Written request
Scan the lines below for the word "pixels". Copy each line you find it in.

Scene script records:
— START —

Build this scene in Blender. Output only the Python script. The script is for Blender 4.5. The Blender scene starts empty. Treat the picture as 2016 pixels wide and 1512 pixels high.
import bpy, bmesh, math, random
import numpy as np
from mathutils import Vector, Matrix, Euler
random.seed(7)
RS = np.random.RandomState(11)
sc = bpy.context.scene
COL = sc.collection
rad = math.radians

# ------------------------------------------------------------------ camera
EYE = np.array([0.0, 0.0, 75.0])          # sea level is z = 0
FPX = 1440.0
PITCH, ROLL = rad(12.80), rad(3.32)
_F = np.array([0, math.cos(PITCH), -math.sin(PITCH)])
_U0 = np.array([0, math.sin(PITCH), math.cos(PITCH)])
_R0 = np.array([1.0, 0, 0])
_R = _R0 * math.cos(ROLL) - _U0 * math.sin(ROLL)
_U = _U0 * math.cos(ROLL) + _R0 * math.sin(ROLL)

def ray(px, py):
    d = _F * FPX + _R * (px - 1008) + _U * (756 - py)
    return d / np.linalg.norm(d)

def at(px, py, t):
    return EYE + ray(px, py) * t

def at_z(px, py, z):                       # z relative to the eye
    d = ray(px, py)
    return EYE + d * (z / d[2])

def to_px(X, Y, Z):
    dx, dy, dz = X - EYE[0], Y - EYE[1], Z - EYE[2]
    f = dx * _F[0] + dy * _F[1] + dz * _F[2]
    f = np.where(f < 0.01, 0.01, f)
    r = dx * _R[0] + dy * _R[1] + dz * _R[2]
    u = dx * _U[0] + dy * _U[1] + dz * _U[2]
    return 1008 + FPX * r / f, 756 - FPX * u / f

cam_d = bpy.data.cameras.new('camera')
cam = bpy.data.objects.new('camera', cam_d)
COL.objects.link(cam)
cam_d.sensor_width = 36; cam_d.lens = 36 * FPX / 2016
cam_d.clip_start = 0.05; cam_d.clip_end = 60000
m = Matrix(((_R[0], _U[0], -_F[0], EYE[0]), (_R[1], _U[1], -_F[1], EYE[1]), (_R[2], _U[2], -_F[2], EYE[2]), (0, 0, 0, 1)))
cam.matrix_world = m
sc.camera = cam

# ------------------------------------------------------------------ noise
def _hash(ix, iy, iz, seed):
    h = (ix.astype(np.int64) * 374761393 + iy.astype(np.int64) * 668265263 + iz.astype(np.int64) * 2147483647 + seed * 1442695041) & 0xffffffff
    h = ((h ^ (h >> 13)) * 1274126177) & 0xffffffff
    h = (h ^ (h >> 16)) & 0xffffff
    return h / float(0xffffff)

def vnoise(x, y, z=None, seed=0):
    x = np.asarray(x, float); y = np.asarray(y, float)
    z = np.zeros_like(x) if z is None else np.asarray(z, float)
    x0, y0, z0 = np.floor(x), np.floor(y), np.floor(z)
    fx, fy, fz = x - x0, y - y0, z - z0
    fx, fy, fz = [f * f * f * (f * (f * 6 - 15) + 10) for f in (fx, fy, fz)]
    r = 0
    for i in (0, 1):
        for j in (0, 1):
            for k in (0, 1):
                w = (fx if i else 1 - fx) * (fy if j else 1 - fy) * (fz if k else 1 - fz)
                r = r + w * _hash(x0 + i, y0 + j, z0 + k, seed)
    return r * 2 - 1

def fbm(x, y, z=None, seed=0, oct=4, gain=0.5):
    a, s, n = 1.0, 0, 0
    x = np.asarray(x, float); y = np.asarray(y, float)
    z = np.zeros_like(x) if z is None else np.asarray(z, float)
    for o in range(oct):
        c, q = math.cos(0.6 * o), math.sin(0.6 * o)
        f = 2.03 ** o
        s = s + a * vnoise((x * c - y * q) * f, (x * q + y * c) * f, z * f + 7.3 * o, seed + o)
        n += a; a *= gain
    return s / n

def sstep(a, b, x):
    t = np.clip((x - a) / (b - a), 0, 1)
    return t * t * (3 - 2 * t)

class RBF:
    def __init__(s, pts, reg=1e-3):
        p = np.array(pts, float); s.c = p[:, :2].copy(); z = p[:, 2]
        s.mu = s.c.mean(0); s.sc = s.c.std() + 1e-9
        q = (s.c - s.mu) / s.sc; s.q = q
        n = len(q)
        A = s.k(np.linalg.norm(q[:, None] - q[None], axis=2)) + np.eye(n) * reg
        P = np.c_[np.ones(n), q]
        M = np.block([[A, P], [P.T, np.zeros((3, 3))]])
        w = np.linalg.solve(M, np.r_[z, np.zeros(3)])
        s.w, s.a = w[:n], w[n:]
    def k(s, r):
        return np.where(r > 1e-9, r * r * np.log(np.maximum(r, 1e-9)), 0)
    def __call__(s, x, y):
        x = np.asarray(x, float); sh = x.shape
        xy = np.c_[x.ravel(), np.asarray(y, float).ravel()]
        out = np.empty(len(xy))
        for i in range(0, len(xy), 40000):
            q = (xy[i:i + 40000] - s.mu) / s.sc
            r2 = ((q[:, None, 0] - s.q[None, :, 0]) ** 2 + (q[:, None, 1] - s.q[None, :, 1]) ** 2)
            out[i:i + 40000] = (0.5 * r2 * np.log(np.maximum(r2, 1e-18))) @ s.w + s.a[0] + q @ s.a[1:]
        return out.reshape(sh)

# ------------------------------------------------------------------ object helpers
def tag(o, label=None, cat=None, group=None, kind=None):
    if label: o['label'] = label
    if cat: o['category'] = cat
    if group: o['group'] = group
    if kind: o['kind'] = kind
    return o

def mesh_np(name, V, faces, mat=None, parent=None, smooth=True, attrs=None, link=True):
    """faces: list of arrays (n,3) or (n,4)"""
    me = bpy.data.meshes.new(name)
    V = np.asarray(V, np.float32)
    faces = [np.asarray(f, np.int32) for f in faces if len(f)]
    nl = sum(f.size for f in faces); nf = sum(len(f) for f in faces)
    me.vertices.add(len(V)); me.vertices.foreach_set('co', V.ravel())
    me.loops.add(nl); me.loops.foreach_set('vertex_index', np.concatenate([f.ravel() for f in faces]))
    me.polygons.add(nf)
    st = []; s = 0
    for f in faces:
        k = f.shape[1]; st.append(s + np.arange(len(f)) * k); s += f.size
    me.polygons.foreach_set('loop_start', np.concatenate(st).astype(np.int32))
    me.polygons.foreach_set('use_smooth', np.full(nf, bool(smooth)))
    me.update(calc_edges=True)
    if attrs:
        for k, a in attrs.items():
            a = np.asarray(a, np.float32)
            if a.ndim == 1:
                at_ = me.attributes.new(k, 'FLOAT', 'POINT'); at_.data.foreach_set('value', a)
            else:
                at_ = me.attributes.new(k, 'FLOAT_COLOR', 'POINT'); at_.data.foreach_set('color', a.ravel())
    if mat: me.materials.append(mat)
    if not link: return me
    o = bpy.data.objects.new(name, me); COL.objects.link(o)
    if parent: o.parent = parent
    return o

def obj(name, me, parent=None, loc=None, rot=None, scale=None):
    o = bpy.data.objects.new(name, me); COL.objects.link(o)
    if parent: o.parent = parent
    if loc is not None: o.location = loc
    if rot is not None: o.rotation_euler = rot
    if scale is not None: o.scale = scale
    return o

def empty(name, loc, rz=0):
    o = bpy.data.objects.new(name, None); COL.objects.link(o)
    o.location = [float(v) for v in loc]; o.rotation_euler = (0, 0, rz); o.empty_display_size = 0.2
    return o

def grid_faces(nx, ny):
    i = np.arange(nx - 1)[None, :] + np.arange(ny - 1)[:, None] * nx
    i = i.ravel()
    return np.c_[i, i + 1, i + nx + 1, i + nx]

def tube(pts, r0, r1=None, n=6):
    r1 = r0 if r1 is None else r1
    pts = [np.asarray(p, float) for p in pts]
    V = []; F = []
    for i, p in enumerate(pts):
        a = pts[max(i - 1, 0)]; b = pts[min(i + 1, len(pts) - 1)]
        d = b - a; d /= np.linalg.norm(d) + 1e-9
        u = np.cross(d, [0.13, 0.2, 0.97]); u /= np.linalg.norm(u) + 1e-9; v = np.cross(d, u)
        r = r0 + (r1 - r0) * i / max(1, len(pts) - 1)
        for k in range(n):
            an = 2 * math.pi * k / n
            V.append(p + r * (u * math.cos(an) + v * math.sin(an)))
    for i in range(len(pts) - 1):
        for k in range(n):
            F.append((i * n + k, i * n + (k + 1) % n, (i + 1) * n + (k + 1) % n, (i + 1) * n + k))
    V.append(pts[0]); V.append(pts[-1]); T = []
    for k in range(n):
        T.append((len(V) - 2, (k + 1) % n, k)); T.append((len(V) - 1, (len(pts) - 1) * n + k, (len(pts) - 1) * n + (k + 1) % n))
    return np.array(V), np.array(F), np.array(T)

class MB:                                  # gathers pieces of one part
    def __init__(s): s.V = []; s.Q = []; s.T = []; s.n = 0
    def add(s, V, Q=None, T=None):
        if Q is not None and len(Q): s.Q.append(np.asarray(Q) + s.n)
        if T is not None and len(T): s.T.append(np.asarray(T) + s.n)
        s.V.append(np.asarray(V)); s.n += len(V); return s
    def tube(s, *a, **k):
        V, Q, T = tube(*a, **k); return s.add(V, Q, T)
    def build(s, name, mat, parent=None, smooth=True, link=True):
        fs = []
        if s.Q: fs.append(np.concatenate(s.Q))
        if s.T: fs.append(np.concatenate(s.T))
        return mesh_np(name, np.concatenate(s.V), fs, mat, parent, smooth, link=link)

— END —
— START —

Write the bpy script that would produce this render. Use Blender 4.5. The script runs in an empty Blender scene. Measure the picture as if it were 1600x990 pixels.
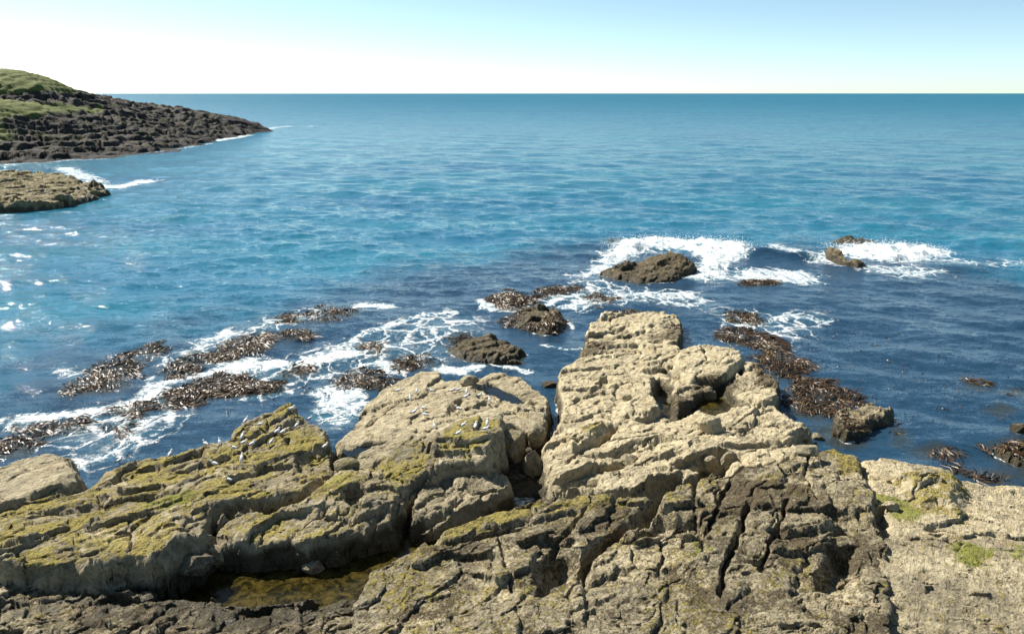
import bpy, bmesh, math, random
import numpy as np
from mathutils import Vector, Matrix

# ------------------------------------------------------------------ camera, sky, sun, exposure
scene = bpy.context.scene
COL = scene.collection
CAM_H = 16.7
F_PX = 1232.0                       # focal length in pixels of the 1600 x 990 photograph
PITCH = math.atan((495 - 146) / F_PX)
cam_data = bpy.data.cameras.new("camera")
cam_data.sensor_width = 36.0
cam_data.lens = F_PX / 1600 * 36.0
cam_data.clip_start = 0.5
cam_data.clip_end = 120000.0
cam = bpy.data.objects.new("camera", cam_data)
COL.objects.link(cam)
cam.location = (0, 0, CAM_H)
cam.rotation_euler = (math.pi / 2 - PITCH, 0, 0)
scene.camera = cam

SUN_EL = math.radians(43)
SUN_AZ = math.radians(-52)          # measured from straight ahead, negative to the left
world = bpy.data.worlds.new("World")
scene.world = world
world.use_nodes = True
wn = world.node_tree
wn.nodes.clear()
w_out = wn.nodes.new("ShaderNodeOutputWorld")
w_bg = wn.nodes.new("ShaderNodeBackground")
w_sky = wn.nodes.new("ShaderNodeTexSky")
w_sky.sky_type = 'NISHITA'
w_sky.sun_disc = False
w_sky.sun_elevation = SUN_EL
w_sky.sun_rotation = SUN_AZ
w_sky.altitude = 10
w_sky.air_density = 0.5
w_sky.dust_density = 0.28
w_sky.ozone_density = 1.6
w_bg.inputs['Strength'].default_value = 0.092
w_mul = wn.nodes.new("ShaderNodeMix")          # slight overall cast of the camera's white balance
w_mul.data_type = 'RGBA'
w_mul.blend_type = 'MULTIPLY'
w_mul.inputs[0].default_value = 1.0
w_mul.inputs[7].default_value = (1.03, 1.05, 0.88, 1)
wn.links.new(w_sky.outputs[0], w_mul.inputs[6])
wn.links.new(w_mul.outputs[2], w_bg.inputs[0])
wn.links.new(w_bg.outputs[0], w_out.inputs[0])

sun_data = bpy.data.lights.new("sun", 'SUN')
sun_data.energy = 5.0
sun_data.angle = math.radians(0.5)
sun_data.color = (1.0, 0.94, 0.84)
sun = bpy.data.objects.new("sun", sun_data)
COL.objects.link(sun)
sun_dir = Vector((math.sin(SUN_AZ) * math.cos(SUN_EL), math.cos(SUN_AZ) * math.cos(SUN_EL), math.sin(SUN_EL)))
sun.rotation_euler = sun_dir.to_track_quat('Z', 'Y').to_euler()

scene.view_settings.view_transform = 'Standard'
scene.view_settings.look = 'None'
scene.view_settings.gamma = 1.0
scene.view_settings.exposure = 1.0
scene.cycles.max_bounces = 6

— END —

Answer to the task
Build this scene in Blender. Output only the Python script. The script is for Blender 4.5. The Blender scene starts empty. Treat the picture as 2016 pixels wide and 1512 pixels high.
Write the bpy script that would produce this render. Use Blender 4.5. The script runs in an empty Blender scene. Measure the picture as if it were 1600x990 pixels.
F_PX = 1232.0                       # focal length in pixels of the 1600 x 990 photograph